→ Exercise instructions
Copy out the listing that follows, exact in every word, and skip the images.

→ Provided data
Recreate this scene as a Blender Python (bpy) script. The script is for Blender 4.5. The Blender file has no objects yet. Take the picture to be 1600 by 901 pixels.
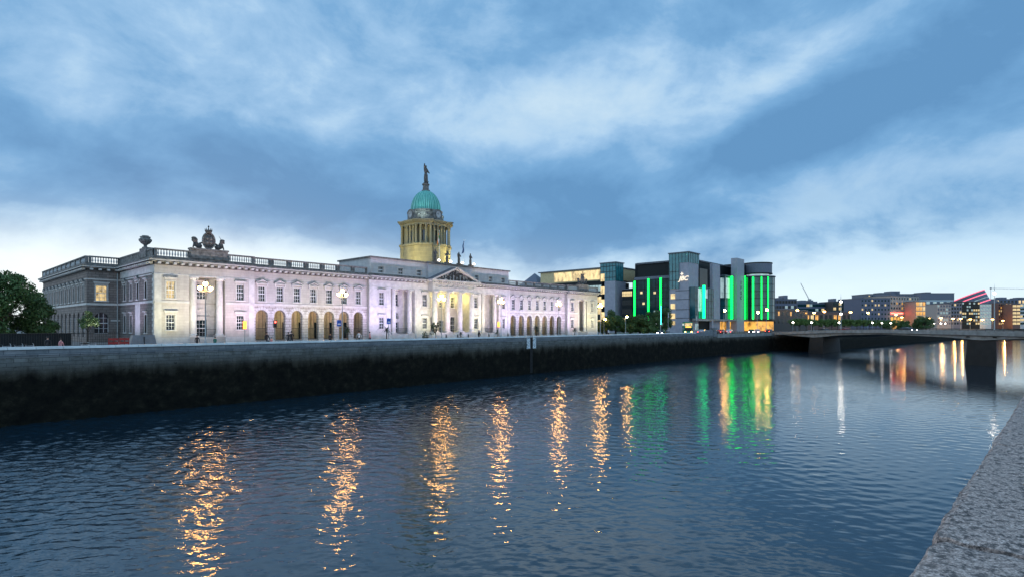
import bpy, math, random
from mathutils import Vector, Matrix
random.seed(7)
R=math.radians; PI=math.pi
C=bpy.context.scene.collection
S=bpy.context.scene

# ---------------------------------------------------------------- camera
FPX,HY=870.0,508.0                       # focal length and horizon row on the 1600 px wide photograph
TH=math.atan(790/FPX); CT,ST=math.cos(TH),math.sin(TH)
EYE=8.6                                  # metres above the river; x runs along the quay, y across the river
cam_d=bpy.data.cameras.new('camera'); cam=bpy.data.objects.new('camera',cam_d); C.objects.link(cam); S.camera=cam
cam_d.sensor_width=36; cam_d.lens=36*FPX/1600; cam_d.shift_y=(HY-450.5)/1600
cam_d.clip_start=0.05; cam_d.clip_end=9000
cam.location=(0,0,EYE); cam.rotation_euler=(R(90),0,TH-R(90))
def ray(px):
    a=(px-800)/FPX; return CT+a*ST, ST-a*CT
def at(px,Z):
    d=ray(px); return d[0]*Z,d[1]*Z
def at_y(px,y):
    d=ray(px); return d[0]/d[1]*y
def dep(x,y): return x*CT+y*ST
def hz(py,Z): return EYE+(HY-py)/FPX*Z

# ---------------------------------------------------------------- world
W=bpy.data.worlds.new('World'); S.world=W; W.use_nodes=True
nt=W.node_tree; nt.nodes.clear(); L=nt.links
def N(t,**k):
    n=nt.nodes.new(t)
    for a,b in k.items(): setattr(n,a,b)
    return n
def val(s,v):
    if hasattr(v,'is_output') or hasattr(v,'links'): L.new(v,s)
    else: s.default_value=v
def M2(op,a,b=0.0,c=0.0,clamp=False):
    n=N('ShaderNodeMath',operation=op,use_clamp=clamp)
    val(n.inputs[0],a); val(n.inputs[1],b); val(n.inputs[2],c); return n.outputs[0]
def ramp(f,st):
    r=N('ShaderNodeValToRGB'); e=r.color_ramp.elements
    while len(e)>1: e.remove(e[0])
    e[0].position=st[0][0]; e[0].color=(*st[0][1],1)
    for p,c in st[1:]:
        x=e.new(p); x.color=(*c,1)
    L.new(f,r.inputs[0]); return r.outputs[0]
def mixc(f,a,b,t='MIX'):
    n=N('ShaderNodeMix',data_type='RGBA',blend_type=t); val(n.inputs[0],f)
    for i,v in ((6,a),(7,b)):
        if isinstance(v,tuple): n.inputs[i].default_value=(*v,1)
        else: L.new(v,n.inputs[i])
    return n.outputs[2]
tc=N('ShaderNodeTexCoord')
rot=N('ShaderNodeMapping',vector_type='POINT'); rot.inputs['Rotation'].default_value=(0,0,-TH); L.new(tc.outputs['Generated'],rot.inputs[0])
sp=N('ShaderNodeSeparateXYZ'); L.new(rot.outputs[0],sp.inputs[0]); X,Y,Zs=sp.outputs
zz=M2('ADD',M2('MAXIMUM',Zs,0.0),0.30)
pl=N('ShaderNodeCombineXYZ'); L.new(M2('DIVIDE',X,zz),pl.inputs[0]); L.new(M2('DIVIDE',Y,zz),pl.inputs[1])
az=M2('ARCTAN2',Y,X); el=M2('ARCSINE',Zs)
def noise(vec,scale,detail,rough,dist=0.0,sc=(1,1,1),rz=0.0,off=(0,0,0)):
    m=N('ShaderNodeMapping'); m.inputs['Scale'].default_value=sc; m.inputs['Rotation'].default_value=(0,0,rz); m.inputs['Location'].default_value=off
    L.new(vec,m.inputs[0]); n=N('ShaderNodeTexNoise'); L.new(m.outputs[0],n.inputs['Vector'])
    n.inputs['Scale'].default_value=scale; n.inputs['Detail'].default_value=detail; n.inputs['Roughness'].default_value=rough; n.inputs['Distortion'].default_value=dist
    return n.outputs[0]
n1=noise(pl.outputs[0],1.15,5,0.5,0.2,(1,0.9,1),R(-30))
sph=N('ShaderNodeCombineXYZ'); L.new(az,sph.inputs[0]); L.new(el,sph.inputs[1])
n2=noise(sph.outputs[0],4.9,12,0.60,0.22,(1,1.65,1),R(-14),(3,7,0))
# broad cloud masses by bearing and height: (azimuth, elevation, half widths, tilt, amount); amount > 0 is brighter
dvec=N('ShaderNodeCombineXYZ'); L.new(az,dvec.inputs[0]); L.new(el,dvec.inputs[1])
wob=noise(rot.outputs[0],5,4,0.6)
def pxdir(px,py):
    a=-(px-800)/FPX; b=(HY-py)/FPX; return math.atan(a), math.atan(b/math.sqrt(1+a*a))
blobs=[(130,80,130,40,-16,.06),(40,250,90,28,-8,.14),(200,140,160,26,-24,.05),(870,165,240,75,6,.24),(1010,155,80,40,0,.13),(700,120,90,60,0,.08),
 (420,300,460,62,-7,-.26),(900,300,230,55,12,-.22),(1350,170,420,55,20,-.28),(640,250,130,50,0,-.12),(1500,60,200,50,15,-.10),(1260,95,200,28,22,.18),(1200,290,330,24,5,.12),
 (1420,330,330,36,-2,-.12),(560,40,200,60,0,-.10),(1150,250,200,30,14,-.12),(1480,262,230,22,10,.16),(1130,370,200,16,8,.10),(1560,110,120,18,24,.12),(150,350,300,18,-4,.08),(930,30,220,40,0,-.08),(210,130,160,40,-16,-.10)]
acc=None
for (px,py,wx,wy,tilt,amt) in blobs:
    a,e=pxdir(px,py); m=N('ShaderNodeMapping',vector_type='TEXTURE')
    m.inputs['Location'].default_value=(a,e,0); m.inputs['Rotation'].default_value=(0,0,R(-tilt))
    m.inputs['Scale'].default_value=(wx/FPX,wy/FPX,1); L.new(dvec.outputs[0],m.inputs[0])
    ln=N('ShaderNodeVectorMath',operation='LENGTH'); L.new(m.outputs[0],ln.inputs[0])
    ln2=M2('ADD',ln.outputs['Value'],M2('MULTIPLY',M2('SUBTRACT',wob,0.5),1.6))
    g=M2('MULTIPLY',M2('EXPONENT',M2('MULTIPLY',M2('MULTIPLY',ln2,ln2),-1.0)),amt*1.2)
    acc=g if acc is None else M2('ADD',acc,g)
cl=M2('ADD',M2('ADD',M2('MULTIPLY',M2('SUBTRACT',n1,.5),.8),M2('MULTIPLY',M2('SUBTRACT',n2,.5),1.35)),M2('ADD',acc,0.46))
cloud=ramp(cl,[(0.08,(.096,.230,.420)),(.26,(.122,.275,.480)),(.40,(.150,.315,.525)),(.50,(.205,.370,.570)),(.60,(.250,.415,.610)),(.70,(.320,.480,.650)),(.92,(.42,.56,.68))])
hor=ramp(M2('MULTIPLY',M2('ADD',el,M2('MULTIPLY',M2('SUBTRACT',n2,.5),.10)),2.2),[(0.0,(.64,.76,.80)),(.15,(.60,.73,.80)),(.28,(.44,.60,.73)),(.45,(.28,.44,.61)),(.7,(.19,.33,.51))])
hf=ramp(M2('MULTIPLY',M2('ADD',el,M2('MULTIPLY',M2('SUBTRACT',cl,.5),-.34)),2.2),[(0.0,(1,1,1)),(.20,(.9,.9,.9)),(.36,(.35,.35,.35)),(.50,(0,0,0))])
sky0=mixc(hf,cloud,hor)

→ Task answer
Recreate this scene as a Blender Python (bpy) script. The script is for Blender 4.5. The Blender file has no objects yet. Take the picture to be 1600 by 901 pixels.
import bpy, math, random
from mathutils import Vector, Matrix
random.seed(7)
R=math.radians; PI=math.pi
C=bpy.context.scene.collection
S=bpy.context.scene

# ---------------------------------------------------------------- camera
FPX,HY=870.0,508.0                       # focal length and horizon row on the 1600 px wide photograph
TH=math.atan(790/FPX); CT,ST=math.cos(TH),math.sin(TH)
EYE=8.6                                  # metres above the river; x runs along the quay, y across the river
cam_d=bpy.data.cameras.new('camera'); cam=bpy.data.objects.new('camera',cam_d); C.objects.link(cam); S.camera=cam
cam_d.sensor_width=36; cam_d.lens=36*FPX/1600; cam_d.shift_y=(HY-450.5)/1600
cam_d.clip_start=0.05; cam_d.clip_end=9000
cam.location=(0,0,EYE); cam.rotation_euler=(R(90),0,TH-R(90))
def ray(px):
    a=(px-800)/FPX; return CT+a*ST, ST-a*CT
def at(px,Z):
    d=ray(px); return d[0]*Z,d[1]*Z
def at_y(px,y):
    d=ray(px); return d[0]/d[1]*y
def dep(x,y): return x*CT+y*ST
def hz(py,Z): return EYE+(HY-py)/FPX*Z

# ---------------------------------------------------------------- world
W=bpy.data.worlds.new('World'); S.world=W; W.use_nodes=True
nt=W.node_tree; nt.nodes.clear(); L=nt.links
def N(t,**k):
    n=nt.nodes.new(t)
    for a,b in k.items(): setattr(n,a,b)
    return n
def val(s,v):
    if hasattr(v,'is_output') or hasattr(v,'links'): L.new(v,s)
    else: s.default_value=v
def M2(op,a,b=0.0,c=0.0,clamp=False):
    n=N('ShaderNodeMath',operation=op,use_clamp=clamp)
    val(n.inputs[0],a); val(n.inputs[1],b); val(n.inputs[2],c); return n.outputs[0]
def ramp(f,st):
    r=N('ShaderNodeValToRGB'); e=r.color_ramp.elements
    while len(e)>1: e.remove(e[0])
    e[0].position=st[0][0]; e[0].color=(*st[0][1],1)
    for p,c in st[1:]:
        x=e.new(p); x.color=(*c,1)
    L.new(f,r.inputs[0]); return r.outputs[0]
def mixc(f,a,b,t='MIX'):
    n=N('ShaderNodeMix',data_type='RGBA',blend_type=t); val(n.inputs[0],f)
    for i,v in ((6,a),(7,b)):
        if isinstance(v,tuple): n.inputs[i].default_value=(*v,1)
        else: L.new(v,n.inputs[i])
    return n.outputs[2]
tc=N('ShaderNodeTexCoord')
rot=N('ShaderNodeMapping',vector_type='POINT'); rot.inputs['Rotation'].default_value=(0,0,-TH); L.new(tc.outputs['Generated'],rot.inputs[0])
sp=N('ShaderNodeSeparateXYZ'); L.new(rot.outputs[0],sp.inputs[0]); X,Y,Zs=sp.outputs
zz=M2('ADD',M2('MAXIMUM',Zs,0.0),0.30)
pl=N('ShaderNodeCombineXYZ'); L.new(M2('DIVIDE',X,zz),pl.inputs[0]); L.new(M2('DIVIDE',Y,zz),pl.inputs[1])
az=M2('ARCTAN2',Y,X); el=M2('ARCSINE',Zs)
def noise(vec,scale,detail,rough,dist=0.0,sc=(1,1,1),rz=0.0,off=(0,0,0)):
    m=N('ShaderNodeMapping'); m.inputs['Scale'].default_value=sc; m.inputs['Rotation'].default_value=(0,0,rz); m.inputs['Location'].default_value=off
    L.new(vec,m.inputs[0]); n=N('ShaderNodeTexNoise'); L.new(m.outputs[0],n.inputs['Vector'])
    n.inputs['Scale'].default_value=scale; n.inputs['Detail'].default_value=detail; n.inputs['Roughness'].default_value=rough; n.inputs['Distortion'].default_value=dist
    return n.outputs[0]
n1=noise(pl.outputs[0],1.15,5,0.5,0.2,(1,0.9,1),R(-30))
sph=N('ShaderNodeCombineXYZ'); L.new(az,sph.inputs[0]); L.new(el,sph.inputs[1])
n2=noise(sph.outputs[0],4.9,12,0.60,0.22,(1,1.65,1),R(-14),(3,7,0))
# broad cloud masses by bearing and height: (azimuth, elevation, half widths, tilt, amount); amount > 0 is brighter
dvec=N('ShaderNodeCombineXYZ'); L.new(az,dvec.inputs[0]); L.new(el,dvec.inputs[1])
wob=noise(rot.outputs[0],5,4,0.6)
def pxdir(px,py):
    a=-(px-800)/FPX; b=(HY-py)/FPX; return math.atan(a), math.atan(b/math.sqrt(1+a*a))
blobs=[(130,80,130,40,-16,.06),(40,250,90,28,-8,.14),(200,140,160,26,-24,.05),(870,165,240,75,6,.24),(1010,155,80,40,0,.13),(700,120,90,60,0,.08),
 (420,300,460,62,-7,-.26),(900,300,230,55,12,-.22),(1350,170,420,55,20,-.28),(640,250,130,50,0,-.12),(1500,60,200,50,15,-.10),(1260,95,200,28,22,.18),(1200,290,330,24,5,.12),
 (1420,330,330,36,-2,-.12),(560,40,200,60,0,-.10),(1150,250,200,30,14,-.12),(1480,262,230,22,10,.16),(1130,370,200,16,8,.10),(1560,110,120,18,24,.12),(150,350,300,18,-4,.08),(930,30,220,40,0,-.08),(210,130,160,40,-16,-.10)]
acc=None
for (px,py,wx,wy,tilt,amt) in blobs:
    a,e=pxdir(px,py); m=N('ShaderNodeMapping',vector_type='TEXTURE')
    m.inputs['Location'].default_value=(a,e,0); m.inputs['Rotation'].default_value=(0,0,R(-tilt))
    m.inputs['Scale'].default_value=(wx/FPX,wy/FPX,1); L.new(dvec.outputs[0],m.inputs[0])
    ln=N('ShaderNodeVectorMath',operation='LENGTH'); L.new(m.outputs[0],ln.inputs[0])
    ln2=M2('ADD',ln.outputs['Value'],M2('MULTIPLY',M2('SUBTRACT',wob,0.5),1.6))
    g=M2('MULTIPLY',M2('EXPONENT',M2('MULTIPLY',M2('MULTIPLY',ln2,ln2),-1.0)),amt*1.2)
    acc=g if acc is None else M2('ADD',acc,g)
cl=M2('ADD',M2('ADD',M2('MULTIPLY',M2('SUBTRACT',n1,.5),.8),M2('MULTIPLY',M2('SUBTRACT',n2,.5),1.35)),M2('ADD',acc,0.46))
cloud=ramp(cl,[(0.08,(.096,.230,.420)),(.26,(.122,.275,.480)),(.40,(.150,.315,.525)),(.50,(.205,.370,.570)),(.60,(.250,.415,.610)),(.70,(.320,.480,.650)),(.92,(.42,.56,.68))])
hor=ramp(M2('MULTIPLY',M2('ADD',el,M2('MULTIPLY',M2('SUBTRACT',n2,.5),.10)),2.2),[(0.0,(.64,.76,.80)),(.15,(.60,.73,.80)),(.28,(.44,.60,.73)),(.45,(.28,.44,.61)),(.7,(.19,.33,.51))])
hf=ramp(M2('MULTIPLY',M2('ADD',el,M2('MULTIPLY',M2('SUBTRACT',cl,.5),-.34)),2.2),[(0.0,(1,1,1)),(.20,(.9,.9,.9)),(.36,(.35,.35,.35)),(.50,(0,0,0))])
sky0=mixc(hf,cloud,hor)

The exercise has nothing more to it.